## Excerpted data
* start *

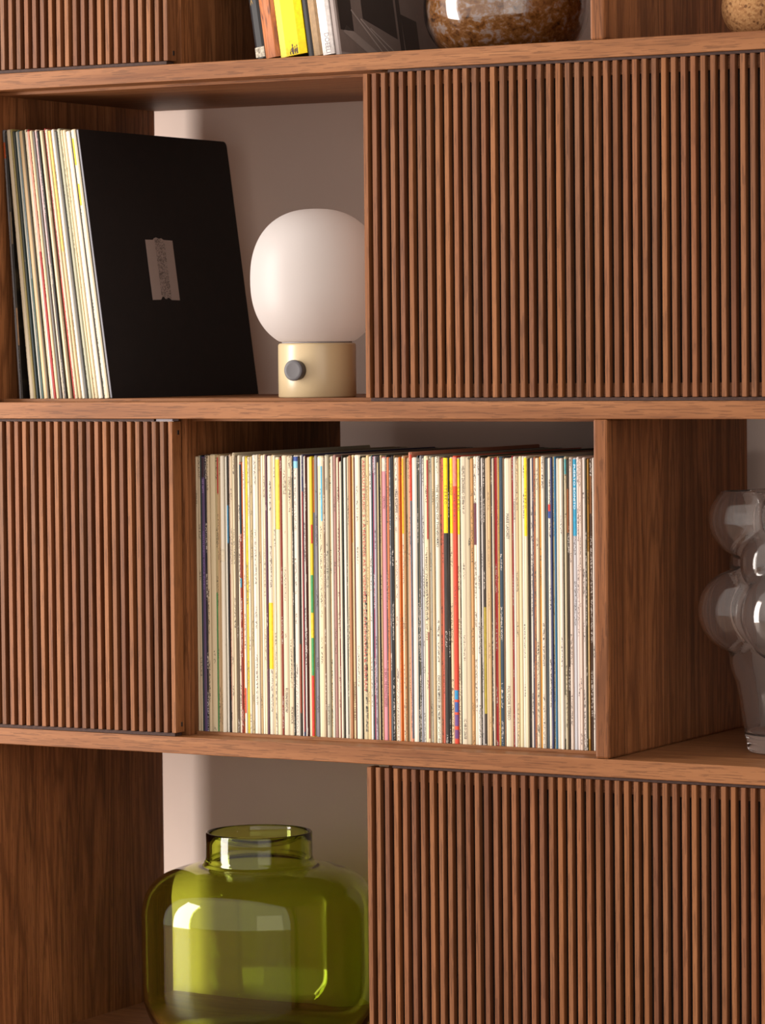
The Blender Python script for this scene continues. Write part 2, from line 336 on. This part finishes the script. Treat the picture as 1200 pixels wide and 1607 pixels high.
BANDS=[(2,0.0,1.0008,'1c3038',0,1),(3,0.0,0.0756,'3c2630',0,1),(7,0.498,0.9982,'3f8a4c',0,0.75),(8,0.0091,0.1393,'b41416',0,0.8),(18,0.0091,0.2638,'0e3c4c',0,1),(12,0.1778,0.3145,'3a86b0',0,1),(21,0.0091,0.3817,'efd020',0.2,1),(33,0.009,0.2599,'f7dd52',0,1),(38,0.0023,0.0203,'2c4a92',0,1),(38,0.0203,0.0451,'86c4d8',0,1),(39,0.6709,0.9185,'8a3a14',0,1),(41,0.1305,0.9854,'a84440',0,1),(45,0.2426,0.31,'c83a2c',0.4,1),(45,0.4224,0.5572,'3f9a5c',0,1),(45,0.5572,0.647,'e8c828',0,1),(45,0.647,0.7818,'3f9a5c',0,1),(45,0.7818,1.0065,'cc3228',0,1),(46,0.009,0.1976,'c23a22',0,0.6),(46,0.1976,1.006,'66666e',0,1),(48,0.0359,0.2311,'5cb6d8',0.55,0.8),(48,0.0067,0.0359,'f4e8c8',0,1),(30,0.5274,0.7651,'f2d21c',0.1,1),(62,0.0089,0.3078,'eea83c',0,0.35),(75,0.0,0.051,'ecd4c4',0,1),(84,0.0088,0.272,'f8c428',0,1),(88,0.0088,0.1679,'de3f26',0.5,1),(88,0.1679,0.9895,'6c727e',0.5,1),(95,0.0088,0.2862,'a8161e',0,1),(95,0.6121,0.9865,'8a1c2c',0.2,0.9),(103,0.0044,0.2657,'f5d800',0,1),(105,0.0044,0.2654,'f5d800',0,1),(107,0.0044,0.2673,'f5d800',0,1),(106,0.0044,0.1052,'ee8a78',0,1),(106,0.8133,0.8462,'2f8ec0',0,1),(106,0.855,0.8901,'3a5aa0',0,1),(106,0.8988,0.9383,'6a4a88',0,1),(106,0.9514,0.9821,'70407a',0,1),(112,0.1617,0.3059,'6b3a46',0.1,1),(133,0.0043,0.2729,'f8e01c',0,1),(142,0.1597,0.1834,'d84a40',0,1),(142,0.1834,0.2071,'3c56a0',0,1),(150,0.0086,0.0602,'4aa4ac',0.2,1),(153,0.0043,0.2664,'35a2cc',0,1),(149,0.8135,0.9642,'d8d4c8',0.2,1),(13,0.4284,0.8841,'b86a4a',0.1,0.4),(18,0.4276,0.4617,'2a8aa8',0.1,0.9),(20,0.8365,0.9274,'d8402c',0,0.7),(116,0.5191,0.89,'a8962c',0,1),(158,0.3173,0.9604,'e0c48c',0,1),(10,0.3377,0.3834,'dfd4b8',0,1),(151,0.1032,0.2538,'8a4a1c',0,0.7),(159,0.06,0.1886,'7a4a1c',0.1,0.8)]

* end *
* start *

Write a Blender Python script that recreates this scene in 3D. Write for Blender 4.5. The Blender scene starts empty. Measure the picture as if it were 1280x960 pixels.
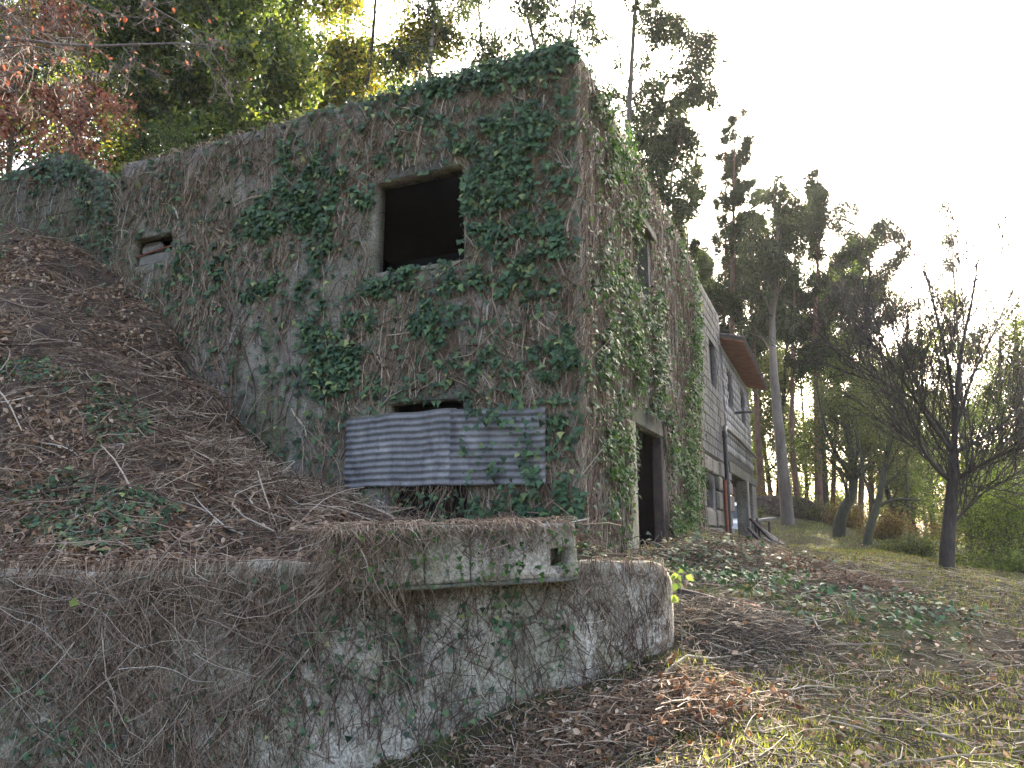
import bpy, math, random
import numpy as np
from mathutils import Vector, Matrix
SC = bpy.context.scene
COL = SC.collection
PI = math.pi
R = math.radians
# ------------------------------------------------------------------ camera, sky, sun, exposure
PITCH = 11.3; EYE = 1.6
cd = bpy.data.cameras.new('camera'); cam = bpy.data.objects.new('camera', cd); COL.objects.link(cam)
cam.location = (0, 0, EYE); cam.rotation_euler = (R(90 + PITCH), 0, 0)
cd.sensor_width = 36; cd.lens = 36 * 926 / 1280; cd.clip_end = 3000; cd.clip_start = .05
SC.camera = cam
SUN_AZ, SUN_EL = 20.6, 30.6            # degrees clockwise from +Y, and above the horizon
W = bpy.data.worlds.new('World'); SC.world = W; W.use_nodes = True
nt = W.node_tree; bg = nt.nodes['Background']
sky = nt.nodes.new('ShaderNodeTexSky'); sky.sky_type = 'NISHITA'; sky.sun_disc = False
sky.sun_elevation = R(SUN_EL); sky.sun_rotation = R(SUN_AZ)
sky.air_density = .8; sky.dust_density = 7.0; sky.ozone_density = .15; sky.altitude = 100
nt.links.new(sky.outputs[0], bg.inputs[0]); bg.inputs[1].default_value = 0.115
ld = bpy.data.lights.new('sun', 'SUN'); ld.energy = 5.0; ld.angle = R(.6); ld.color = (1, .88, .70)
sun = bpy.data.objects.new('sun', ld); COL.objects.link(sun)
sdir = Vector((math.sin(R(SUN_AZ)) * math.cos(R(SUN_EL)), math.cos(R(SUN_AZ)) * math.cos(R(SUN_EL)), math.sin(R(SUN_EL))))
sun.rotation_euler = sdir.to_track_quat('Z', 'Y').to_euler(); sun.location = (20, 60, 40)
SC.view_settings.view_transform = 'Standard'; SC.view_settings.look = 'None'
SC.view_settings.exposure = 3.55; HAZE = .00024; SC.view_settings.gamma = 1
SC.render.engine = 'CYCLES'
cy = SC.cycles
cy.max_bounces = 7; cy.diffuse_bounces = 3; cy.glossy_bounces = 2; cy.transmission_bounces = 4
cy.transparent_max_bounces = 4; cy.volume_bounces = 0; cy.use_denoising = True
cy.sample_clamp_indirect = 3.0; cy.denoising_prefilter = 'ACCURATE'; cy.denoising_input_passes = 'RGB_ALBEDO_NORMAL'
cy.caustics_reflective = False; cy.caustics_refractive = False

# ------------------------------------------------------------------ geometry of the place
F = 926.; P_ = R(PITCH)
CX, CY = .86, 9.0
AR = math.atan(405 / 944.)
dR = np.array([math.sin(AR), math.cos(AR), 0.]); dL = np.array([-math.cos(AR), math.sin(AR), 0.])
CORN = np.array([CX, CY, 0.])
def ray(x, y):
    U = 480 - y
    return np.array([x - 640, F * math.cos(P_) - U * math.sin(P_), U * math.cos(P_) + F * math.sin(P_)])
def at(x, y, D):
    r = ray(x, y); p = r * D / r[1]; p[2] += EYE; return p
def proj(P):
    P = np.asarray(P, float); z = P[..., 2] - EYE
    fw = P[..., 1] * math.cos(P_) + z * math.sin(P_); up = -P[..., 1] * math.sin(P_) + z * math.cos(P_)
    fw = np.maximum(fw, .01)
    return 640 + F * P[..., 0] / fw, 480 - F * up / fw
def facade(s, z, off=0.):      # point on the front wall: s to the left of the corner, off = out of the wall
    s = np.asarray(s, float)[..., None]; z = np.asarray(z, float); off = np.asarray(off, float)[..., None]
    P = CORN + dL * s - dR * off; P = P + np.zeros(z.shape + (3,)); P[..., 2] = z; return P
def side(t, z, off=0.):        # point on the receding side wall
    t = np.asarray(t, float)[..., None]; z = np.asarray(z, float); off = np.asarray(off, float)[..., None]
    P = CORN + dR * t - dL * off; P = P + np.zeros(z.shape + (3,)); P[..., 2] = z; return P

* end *

## Set task
Using the listing, copy every line where the word "this" shows up.

## Result
The Blender Python script for this scene continues. Write part 2, from line 336 on. This part finishes the script. Treat the picture as 1200 pixels wide and 1607 pixels high.
Write a Blender Python script that recreates this scene in 3D. Write for Blender 4.5. The Blender scene starts empty. Measure the picture as if it were 1280x960 pixels.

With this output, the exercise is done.